The key I think is to stay conscious of these little shifts and realizations, and not to loose sight of the real reason for taking this leave... to take a step back:)

Tuesday, October 10, 2006

Meditations...

In August, we spent a week backpacking in the Sierras, near Yosemite, CA. Leaving the fast paced silicon valley life, to spend a week in the wilderness was an experience that caused alot of subtle changes in me...
At home I have the comforts of my sofa, tv, a bed, and most importantly, a bathroom. But in the wilderness it was dirt, trees, rivers, and what I carry on my back for the entire week. I especially missed these comforts when i got food poisoning the first night!
I struggled with trying to deal with the physical pain of hiking with a heavy pack, feeling the physical weakness after recovering from the sickness, and then also having to deal with my thoughts and emotions all while trying to focus on my breath and my next steps. There was no escape. I had to be there fully.
As the week went on though, it was amazing how I could actually feel my self slowing down, my thoughts and emotions calming down.

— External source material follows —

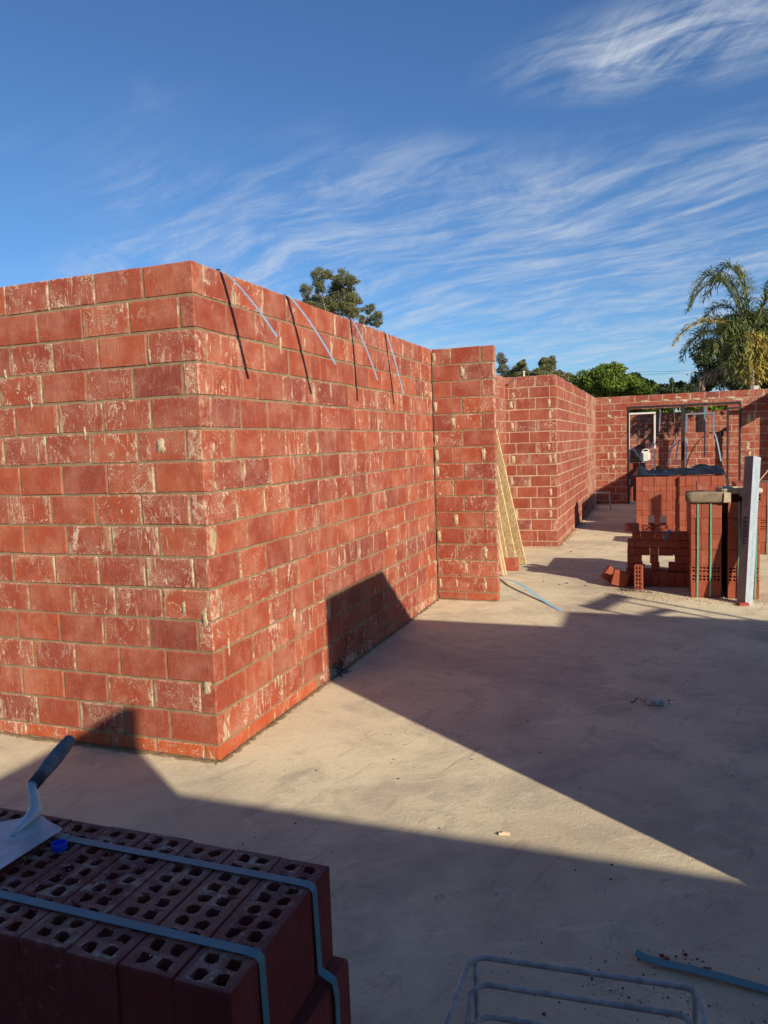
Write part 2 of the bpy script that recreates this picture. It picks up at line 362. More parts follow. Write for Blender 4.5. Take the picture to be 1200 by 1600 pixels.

Settling into a place where i smile more, laugh from a deeper place, where whats infront of me IS whats on my mind.

I felt like I was in meditation the entire week. In the beginning, there is alot of unrest, in the mind and in the body, then the thoughts are all over the place, eventually a silence prevails, that is so deep and all that exists is my breath.

It was some of the toughest hiking I have ever done, and yet some of the most beautiful.

The beauty up there is hard to describe in words, here is my attempt:

Where the roaring of the cars,
is replaced by the roaring of the rivers,
the sound of the water, louder than I remember.
The dirt set free
from the clutches of cement,
allowed to roam freely about, without a duster to chase it down.
Weeds, allowed to grow as they please,
instead of having to sneak around the cracks
appreciated,
they are wild flowers here!
Trees that aren't planted in orderly rows
but allowed to let the wind, and rain and sun decide.
The mountains, empty, still , majestic.
not cluttered with electric poles and human dwellings.
Our fellow earthlings
free.
no cages here
no pests here, nor pets. this is home.
Where the same clear wind that touches my face, touches the pink clouds,
touches the water, as the bright sun sets.
Causing ripples to run free, across the many icey, blue lakes...
as free as nature can be...
Isn't this how its meant to be?

Thursday, August 17, 2006

(my) Inspiration...

I was going through a document I have where I paste my favorite poems and quotes, and I ran across this poem by Rev Heng Sure

Being brittle and hard is easy;
It takes courage to be kind.
Being stingy and selfish comes naturally to the weak;
It takes strength to be compassionate.
Holding on to the self is not wisdom;
It takes faith to let go.
Doubts and fear are greed for benefit;
It takes giving to be happy.

--Rev. Heng Sure

It reminded me of how much inspiration I find in his words and peace in his presence.